Archive for January 11, 2019

Friday, January 11, 2019 [Tweets] [Favorites]

Strangers Watching Ring Security Cameras

Sam Biddle:

But for some who’ve welcomed in Amazon’s Ring security cameras, there have been more than just algorithms watching through the lens, according to sources alarmed by Ring’s dismal privacy practices.

[…]

Despite its mission to keep people and their property secure, the company’s treatment of customer video feeds has been anything but, people familiar with the company’s practices told The Intercept. Beginning in 2016, according to one source, Ring provided its Ukraine-based research and development team virtually unfettered access to a folder on Amazon’s S3 cloud storage service that contained every video created by every Ring camera around the world. This would amount to an enormous list of highly sensitive files that could be easily browsed and viewed. Downloading and sharing these customer video files would have required little more than a click.

[…]

At the same time, the source said, Ring unnecessarily provided executives and engineers in the U.S. with highly privileged access to the company’s technical support video portal, allowing unfiltered, round-the-clock live feeds from some customer cameras, regardless of whether they needed access to this extremely sensitive data to do their jobs.

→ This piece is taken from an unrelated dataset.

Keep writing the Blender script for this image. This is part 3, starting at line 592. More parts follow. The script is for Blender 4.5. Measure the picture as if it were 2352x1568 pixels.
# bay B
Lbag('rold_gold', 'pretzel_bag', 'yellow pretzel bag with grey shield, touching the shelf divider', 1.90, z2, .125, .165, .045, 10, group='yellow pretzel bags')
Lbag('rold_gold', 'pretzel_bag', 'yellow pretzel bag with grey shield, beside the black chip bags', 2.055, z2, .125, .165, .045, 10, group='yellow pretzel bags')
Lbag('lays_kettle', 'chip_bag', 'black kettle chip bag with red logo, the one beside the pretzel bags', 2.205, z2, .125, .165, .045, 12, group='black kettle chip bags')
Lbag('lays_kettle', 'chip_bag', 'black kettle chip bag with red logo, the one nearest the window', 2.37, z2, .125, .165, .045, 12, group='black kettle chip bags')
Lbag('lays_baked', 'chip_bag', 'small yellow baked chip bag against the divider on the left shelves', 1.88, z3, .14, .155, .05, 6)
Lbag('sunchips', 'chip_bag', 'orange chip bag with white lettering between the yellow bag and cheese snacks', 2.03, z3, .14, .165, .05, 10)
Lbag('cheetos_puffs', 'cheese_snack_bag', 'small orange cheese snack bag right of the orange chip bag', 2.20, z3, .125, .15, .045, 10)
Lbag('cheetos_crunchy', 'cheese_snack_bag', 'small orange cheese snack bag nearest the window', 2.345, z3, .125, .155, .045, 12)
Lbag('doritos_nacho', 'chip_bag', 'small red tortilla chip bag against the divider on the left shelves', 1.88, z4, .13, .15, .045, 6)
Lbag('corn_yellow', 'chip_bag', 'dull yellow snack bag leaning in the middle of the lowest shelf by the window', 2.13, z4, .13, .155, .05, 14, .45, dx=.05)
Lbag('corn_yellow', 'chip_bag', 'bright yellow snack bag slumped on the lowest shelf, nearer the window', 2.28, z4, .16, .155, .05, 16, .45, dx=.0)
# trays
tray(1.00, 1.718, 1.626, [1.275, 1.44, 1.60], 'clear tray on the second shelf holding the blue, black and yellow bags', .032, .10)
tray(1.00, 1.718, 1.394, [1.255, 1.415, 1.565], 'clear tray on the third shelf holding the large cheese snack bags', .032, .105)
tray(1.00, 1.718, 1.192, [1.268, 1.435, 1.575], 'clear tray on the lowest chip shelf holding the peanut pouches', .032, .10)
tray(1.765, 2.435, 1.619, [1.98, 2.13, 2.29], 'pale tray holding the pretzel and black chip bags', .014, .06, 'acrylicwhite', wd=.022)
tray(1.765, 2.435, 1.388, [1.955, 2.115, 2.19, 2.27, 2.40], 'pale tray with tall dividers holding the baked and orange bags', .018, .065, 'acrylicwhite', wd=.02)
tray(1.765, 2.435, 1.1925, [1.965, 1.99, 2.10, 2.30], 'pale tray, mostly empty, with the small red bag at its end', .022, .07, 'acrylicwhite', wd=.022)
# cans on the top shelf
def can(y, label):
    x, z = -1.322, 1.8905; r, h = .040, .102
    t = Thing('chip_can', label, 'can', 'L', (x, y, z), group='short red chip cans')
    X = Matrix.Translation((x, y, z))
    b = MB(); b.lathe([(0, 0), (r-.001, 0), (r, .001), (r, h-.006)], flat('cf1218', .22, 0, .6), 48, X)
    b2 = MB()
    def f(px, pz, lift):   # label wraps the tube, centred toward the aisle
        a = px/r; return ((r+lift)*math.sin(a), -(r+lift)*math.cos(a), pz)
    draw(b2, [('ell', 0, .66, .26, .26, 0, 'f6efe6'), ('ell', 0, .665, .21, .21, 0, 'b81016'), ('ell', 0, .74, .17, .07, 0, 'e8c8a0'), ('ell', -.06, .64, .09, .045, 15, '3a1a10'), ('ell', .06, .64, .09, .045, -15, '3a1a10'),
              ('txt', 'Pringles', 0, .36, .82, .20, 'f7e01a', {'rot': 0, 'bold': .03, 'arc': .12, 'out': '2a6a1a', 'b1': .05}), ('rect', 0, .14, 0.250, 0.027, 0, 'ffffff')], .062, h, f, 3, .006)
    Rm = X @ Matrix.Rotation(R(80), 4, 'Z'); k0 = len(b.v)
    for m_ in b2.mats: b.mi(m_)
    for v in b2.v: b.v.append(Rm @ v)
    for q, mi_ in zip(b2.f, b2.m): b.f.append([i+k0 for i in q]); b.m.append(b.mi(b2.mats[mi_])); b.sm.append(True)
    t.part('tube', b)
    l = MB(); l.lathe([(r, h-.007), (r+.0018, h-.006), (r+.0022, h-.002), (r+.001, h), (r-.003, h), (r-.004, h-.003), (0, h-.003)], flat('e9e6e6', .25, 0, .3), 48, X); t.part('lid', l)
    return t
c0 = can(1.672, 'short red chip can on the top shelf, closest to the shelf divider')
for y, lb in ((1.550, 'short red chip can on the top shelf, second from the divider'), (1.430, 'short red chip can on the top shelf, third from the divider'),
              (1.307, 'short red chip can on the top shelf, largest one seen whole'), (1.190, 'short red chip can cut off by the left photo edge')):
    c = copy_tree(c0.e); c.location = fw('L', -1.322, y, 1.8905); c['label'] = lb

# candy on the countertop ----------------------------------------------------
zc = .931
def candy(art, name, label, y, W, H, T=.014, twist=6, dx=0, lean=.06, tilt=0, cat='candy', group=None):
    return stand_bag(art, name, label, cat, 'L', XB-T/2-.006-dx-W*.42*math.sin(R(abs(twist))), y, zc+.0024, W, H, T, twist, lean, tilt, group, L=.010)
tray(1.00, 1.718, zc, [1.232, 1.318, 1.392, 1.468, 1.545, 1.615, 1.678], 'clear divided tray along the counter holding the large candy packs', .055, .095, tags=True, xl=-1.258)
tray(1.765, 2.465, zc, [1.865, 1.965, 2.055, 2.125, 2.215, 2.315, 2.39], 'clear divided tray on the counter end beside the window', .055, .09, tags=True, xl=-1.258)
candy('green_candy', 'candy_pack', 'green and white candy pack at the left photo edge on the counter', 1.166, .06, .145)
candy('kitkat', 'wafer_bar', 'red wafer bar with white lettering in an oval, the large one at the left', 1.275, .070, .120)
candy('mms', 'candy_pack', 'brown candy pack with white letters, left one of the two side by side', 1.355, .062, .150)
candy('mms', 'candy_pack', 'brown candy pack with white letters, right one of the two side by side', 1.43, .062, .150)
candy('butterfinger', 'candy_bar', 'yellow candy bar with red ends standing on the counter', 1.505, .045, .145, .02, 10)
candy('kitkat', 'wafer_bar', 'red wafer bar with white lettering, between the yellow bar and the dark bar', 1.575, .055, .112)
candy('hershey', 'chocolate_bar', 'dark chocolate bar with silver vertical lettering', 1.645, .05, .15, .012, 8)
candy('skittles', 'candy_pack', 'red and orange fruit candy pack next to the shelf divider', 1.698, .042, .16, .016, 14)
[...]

See also: Nick Heer, MacRumors.

Previously: Nest Cam Waking in the Night.

Hacking With Private APIs on iPad

Guilherme Rambo:

The best development environment to work with private APIs is still Xcode on the Mac, but there’s a lot that can be done on iOS, especially the iPad. Of the three options shown in this article, it is hard to name a favorite because each one has advantages and disadvantages, but the one I’ve been using the most, especially because of its flexibility and integration with Shortcuts, is JSBox.

iOS Games Found Talking to Golduck Malware C&C Servers

Sergiu Gatlan:

Even though Apple has always been especially proud of its App Store app review process, it seems that some apps which are not exactly malicious but do exhibit risky behavior escape its review team’s scrutiny occasionally.

This is the case of over a dozen iOS applications found in Apple’s App Store which were observed while transferring data to command-and-control servers known to have been used by the Android Golduck Loader.

Jennifer Valentino-DeVries and Natasha Singer:

The Weather Channel app deceptively collected, shared and profited from the location information of millions of American consumers, the city attorney of Los Angeles said in a lawsuit filed on Thursday.

[…]

The government said the Weather Company, the business behind the app, unfairly manipulated users into turning on location tracking by implying that the information would be used only to localize weather reports. Yet the company, which is owned by IBM, also used the data for unrelated commercial purposes, like targeted marketing and analysis for hedge funds, according to the lawsuit.

Via Andrew Pontious:

It should also get them kicked out of the App Store, if Apple is committed to evenhandedness and fairness.

Previously: How to Game the App Store.

App Discovery, Downloading, and Purchasing

Ben Bajarin:

In collaboration with a few indie app developers, we ran a study looking to see how consumers discover, decide on which app to download, and some underlying economics around the app ecosystem. This study had respondents from the US and key parts of Europe. In total, 908 consumers participated in this study.

Reviews and price are very important. Most customers did not feel tricked into paying for IAPs or subscriptions. More than 40% of iOS customers had only three or fewer paid apps.